───── Data section

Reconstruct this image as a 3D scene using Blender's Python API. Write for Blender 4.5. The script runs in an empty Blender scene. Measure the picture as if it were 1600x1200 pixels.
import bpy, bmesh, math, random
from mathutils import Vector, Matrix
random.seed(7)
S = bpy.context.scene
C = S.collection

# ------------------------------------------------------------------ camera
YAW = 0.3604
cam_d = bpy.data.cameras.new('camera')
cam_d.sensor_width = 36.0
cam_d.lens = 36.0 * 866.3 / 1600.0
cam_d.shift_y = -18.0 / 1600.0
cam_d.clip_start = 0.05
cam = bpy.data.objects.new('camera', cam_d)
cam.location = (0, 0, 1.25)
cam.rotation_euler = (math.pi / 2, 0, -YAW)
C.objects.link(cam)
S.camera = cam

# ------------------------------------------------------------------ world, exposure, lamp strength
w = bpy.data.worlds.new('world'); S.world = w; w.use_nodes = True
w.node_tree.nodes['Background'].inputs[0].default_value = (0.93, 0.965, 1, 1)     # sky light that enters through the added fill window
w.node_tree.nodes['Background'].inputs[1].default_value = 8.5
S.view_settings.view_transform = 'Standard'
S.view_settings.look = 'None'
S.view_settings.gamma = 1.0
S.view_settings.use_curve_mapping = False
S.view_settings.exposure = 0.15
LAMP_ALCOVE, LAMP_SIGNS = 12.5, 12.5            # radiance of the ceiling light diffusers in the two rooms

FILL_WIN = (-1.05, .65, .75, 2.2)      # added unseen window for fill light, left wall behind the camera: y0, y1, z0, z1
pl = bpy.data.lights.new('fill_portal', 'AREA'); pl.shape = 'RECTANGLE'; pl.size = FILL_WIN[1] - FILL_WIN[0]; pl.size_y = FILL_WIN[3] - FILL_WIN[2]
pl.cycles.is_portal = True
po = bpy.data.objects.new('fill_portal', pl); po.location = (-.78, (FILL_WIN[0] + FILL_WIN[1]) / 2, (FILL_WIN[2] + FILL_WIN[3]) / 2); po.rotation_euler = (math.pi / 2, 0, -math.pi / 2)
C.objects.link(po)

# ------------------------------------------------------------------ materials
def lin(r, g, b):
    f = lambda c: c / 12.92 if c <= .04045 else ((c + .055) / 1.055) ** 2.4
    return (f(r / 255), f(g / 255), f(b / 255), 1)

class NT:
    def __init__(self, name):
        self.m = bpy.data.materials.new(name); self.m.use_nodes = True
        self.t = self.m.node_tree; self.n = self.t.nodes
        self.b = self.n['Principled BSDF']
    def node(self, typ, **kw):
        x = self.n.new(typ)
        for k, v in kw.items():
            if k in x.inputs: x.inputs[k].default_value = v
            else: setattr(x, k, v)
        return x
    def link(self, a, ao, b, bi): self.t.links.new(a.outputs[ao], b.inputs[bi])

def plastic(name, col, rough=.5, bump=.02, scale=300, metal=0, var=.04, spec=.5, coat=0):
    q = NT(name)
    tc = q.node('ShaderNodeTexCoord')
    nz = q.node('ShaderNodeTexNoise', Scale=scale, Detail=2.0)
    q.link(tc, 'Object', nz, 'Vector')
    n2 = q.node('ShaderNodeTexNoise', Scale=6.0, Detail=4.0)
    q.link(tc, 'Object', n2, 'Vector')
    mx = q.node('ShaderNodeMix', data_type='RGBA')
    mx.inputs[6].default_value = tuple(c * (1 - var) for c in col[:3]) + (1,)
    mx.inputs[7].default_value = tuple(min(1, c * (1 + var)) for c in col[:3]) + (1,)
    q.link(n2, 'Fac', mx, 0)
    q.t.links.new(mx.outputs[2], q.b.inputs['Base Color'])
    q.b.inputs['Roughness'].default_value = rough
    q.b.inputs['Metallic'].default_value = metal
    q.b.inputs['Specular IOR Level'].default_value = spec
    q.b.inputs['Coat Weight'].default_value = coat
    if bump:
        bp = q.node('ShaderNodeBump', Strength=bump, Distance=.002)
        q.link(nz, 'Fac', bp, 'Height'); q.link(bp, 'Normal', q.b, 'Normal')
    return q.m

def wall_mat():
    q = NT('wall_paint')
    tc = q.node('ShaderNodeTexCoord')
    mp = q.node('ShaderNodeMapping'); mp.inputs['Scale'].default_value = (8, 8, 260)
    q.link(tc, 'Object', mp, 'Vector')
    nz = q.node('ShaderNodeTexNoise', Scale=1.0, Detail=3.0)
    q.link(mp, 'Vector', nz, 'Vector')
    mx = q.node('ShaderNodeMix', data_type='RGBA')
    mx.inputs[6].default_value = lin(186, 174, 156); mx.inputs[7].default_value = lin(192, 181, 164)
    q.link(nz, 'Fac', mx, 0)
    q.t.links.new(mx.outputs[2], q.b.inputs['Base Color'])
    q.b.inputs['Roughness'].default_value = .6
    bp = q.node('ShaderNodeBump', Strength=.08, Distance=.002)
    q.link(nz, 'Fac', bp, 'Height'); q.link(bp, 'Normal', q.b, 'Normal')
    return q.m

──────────

▸ Problem to work on: Starting with the first line of the data above, copy each line exactly until you reach the line with "C = S.collection"; include that line as well.

▸ Output of the exercise:
Reconstruct this image as a 3D scene using Blender's Python API. Write for Blender 4.5. The script runs in an empty Blender scene. Measure the picture as if it were 1600x1200 pixels.
import bpy, bmesh, math, random
from mathutils import Vector, Matrix
random.seed(7)
S = bpy.context.scene
C = S.collection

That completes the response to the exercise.